8 Qualities for Effective Helping – Part 2

In Understanding the Times Dr. Jimmy Lee relates eight qualities that are necessary for any person to be effective in helping relationships. When used successfully these core conditions can benefit all relationships. These qualities are a process which requires practice. Last week we began looking at the first of these eight qualities.

Today we look at the second quality: Warmth

Dr Lee says:

Warmth is communicated primarily through nonverbal ways including eye contact, non possessive touch, and body language. A congregation that has warmth will be accepting and caring instead of ignoring, rejecting, or giving a cold shoulder. Warmth is shown by a person’s concern and affection for others.

People’s inner feelings are often displayed by their tone of voice or body movement. A warm voice and a caring touch can bring peace and calmness to a brokenhearted person. Warmth communicates openness and thus lessens the defensiveness of a person seeking assistance and helps to build trust relationships. Paul states in Romans 12:10 (Phillips), “Let us have real warm affection for one another as between brothers, and a willingness to let the other man have the credit.” Warmth is nonverbal openness which helps create an environment of healing and growth in the local church.
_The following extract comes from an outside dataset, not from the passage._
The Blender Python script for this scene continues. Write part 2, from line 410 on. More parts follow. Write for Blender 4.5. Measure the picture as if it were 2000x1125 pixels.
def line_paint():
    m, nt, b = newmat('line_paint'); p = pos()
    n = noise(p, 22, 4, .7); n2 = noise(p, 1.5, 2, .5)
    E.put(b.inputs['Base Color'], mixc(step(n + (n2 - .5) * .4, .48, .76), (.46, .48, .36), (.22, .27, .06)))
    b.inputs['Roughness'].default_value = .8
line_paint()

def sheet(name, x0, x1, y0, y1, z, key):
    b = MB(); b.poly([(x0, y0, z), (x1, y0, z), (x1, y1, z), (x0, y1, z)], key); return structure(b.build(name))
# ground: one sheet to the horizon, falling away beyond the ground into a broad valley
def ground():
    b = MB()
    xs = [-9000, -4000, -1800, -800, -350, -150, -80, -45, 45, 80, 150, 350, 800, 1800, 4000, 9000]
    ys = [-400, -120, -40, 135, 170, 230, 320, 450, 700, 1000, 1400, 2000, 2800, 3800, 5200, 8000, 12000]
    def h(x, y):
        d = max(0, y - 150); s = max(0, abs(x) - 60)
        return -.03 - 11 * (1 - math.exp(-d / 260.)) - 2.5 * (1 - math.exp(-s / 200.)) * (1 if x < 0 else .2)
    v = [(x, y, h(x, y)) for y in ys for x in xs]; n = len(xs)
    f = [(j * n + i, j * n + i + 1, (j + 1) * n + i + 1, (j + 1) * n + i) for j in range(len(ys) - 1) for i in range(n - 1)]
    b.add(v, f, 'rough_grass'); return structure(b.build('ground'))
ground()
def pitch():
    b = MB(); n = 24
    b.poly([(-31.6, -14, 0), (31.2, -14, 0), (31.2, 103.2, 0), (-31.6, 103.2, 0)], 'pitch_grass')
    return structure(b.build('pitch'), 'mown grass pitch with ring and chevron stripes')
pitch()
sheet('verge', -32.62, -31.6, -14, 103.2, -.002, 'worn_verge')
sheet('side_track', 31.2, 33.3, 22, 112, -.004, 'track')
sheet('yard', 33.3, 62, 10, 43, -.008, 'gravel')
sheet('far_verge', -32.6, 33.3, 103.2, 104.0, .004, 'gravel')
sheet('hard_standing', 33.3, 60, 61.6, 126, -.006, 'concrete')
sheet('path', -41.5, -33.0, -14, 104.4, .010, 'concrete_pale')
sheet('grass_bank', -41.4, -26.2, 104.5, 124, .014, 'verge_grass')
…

If we expect our students to listen and grow we must create an environment where they know they are loved and accepted. Warmth is a crucial key. I tried to make a regular practice of putting my hand on the shoulder of a student as I walked by and smiling and saying something like, “how ya doin’?” or, “What’s goin’ on?”, and I would stop and give them time to comment. That simple act caused a few students to comment that they thought I was the only staff who cared for them. It doesn’t take much.

As an induction supervisor, after completing the tedious steps of induction, I would ask the new student if I could pray with them. (They always said yes.) I would proceed by placing my hand on their shoulder and praying. In the prayer I would make mention of the fact that this was a difficult transition to a new place and people and took a bold step of faith. I then asked ask God to give them peace. At the end of the prayer, no matter how filthy, sticky or scary looking the new student may have been, I would tell them welcome and then give them a big hug. Rarely did I have a student who did not cry.

Think about it –

  • On a scale of 1 to 10 where do you rate your Warmth level?
  • Ask yourself and brainstorm with your fellow staff members — What is one thing I can begin doing this week that will communicate warmth?